Future Directions in Computing Education Summit Part Two: Institutional Challenges to Supporting and Growing Computing Education Research

2014 
A summit was held at Stanford March 24-25, 2014. It focused on the structural issues inhibiting the growth of computing education research (CER). Summit attendees identified four different challenges and opportunities: Hiring and promotion of CER faculty: The CER community needs to decide how best to position new PhD’s doing CS Education research such that they can be hired into computing (including computer science and informatics) academic units (departments, schools, or colleges). Further, the CER community needs to identify fair means to evaluate tenure, and promote computing education researchers? Clearly, having senior faculty within a computing unit who appreciate the computing education research and are sympathetic to the needs and constraints of a new field are critical. Advocating for the discipline: The CER community needs to advocate on behalf of computing education research. This includes formulating the important research questions, demonstrating their relevance to all areas of computing and showing that we as a community have the ambition to answer those questions for the good of society.
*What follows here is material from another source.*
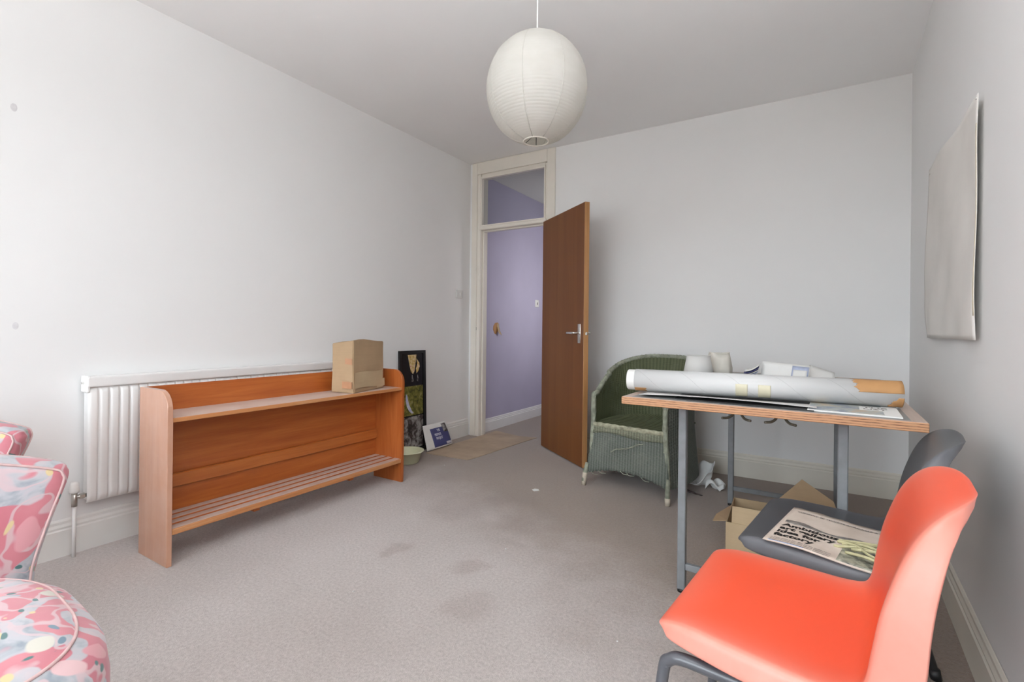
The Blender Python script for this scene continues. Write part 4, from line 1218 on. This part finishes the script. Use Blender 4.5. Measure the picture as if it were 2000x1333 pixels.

The community needs to identify clear definitions and grand challenges for the field. The January 2014 summit focused on identification of a set of significant computing education research areas and questions. Answering these questions could have a significant, positive, and disruptive impact on much of the computing landscape. Growing the community of computing education researchers (faculty and PhD students): It is necessary to create the models by which we can use resources to develop more computing education PhD students who can be successful in answering important computing education research questions. While it is likely no single model will be appropriate for all schools/institutions, a set of successful approaches needs to be identified and supported. Couching CER as a "disruptive technology": A strong justification/rationale needs to be provided to convince department heads/chairs, deans, and other senior administrators to support the efforts needed to grow this community. For example, being able to produce more and better software engineers in less time would have a dramatic impact on the software industry. Being able to develop computer science teachers for high schools would likely have an enormous impact on the diversity of computing professionals.